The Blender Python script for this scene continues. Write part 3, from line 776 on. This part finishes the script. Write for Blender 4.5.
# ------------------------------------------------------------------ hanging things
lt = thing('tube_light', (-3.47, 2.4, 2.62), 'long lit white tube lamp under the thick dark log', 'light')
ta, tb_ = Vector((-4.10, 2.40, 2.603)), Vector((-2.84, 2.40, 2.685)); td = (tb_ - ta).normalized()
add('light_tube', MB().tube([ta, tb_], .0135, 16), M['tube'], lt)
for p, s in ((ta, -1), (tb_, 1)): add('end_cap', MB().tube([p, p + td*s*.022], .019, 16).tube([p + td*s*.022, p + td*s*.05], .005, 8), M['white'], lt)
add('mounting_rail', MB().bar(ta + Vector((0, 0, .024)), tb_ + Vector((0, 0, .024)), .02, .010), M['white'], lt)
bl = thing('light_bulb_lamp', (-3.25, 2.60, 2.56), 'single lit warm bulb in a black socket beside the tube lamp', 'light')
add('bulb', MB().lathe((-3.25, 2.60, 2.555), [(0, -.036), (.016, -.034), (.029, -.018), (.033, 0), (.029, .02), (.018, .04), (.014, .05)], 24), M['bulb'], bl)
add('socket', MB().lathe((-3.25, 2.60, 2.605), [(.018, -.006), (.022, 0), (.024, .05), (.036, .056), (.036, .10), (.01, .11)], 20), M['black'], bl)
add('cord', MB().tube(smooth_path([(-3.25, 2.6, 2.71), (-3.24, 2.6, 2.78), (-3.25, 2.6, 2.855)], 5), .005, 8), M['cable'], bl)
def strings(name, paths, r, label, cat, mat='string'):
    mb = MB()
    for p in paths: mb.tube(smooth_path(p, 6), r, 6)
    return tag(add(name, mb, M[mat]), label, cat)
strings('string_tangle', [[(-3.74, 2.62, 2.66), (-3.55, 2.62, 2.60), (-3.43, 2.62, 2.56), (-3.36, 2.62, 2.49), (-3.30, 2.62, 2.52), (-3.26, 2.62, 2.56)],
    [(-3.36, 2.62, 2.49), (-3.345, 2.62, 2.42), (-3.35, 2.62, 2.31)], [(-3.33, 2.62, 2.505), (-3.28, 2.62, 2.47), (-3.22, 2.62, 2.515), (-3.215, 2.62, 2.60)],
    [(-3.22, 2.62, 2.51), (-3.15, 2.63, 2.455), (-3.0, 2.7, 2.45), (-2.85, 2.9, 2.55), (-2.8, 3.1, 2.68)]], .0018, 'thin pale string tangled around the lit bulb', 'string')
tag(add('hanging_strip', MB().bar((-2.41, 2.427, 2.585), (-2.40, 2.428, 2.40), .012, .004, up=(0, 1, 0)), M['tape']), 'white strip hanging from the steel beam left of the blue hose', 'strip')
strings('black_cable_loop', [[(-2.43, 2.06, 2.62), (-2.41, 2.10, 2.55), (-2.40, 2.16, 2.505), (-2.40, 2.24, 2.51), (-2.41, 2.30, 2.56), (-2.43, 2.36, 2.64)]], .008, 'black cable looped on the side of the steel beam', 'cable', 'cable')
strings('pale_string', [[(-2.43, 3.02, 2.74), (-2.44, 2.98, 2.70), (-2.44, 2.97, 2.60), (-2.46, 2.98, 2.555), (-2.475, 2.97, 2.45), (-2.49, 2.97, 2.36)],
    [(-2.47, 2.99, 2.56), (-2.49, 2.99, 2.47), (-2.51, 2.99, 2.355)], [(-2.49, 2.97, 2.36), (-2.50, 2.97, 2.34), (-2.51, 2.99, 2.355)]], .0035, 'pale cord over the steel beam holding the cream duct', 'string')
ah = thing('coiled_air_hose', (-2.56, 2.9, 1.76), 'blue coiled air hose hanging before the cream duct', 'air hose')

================

Work to be completed:
Return a copy of every line that includes the word "from".

Finished task:
The Blender Python script for this scene continues. Write part 3, from line 776 on. This part finishes the script. Write for Blender 4.5.
tag(add('hanging_strip', MB().bar((-2.41, 2.427, 2.585), (-2.40, 2.428, 2.40), .012, .004, up=(0, 1, 0)), M['tape']), 'white strip hanging from the steel beam left of the blue hose', 'strip')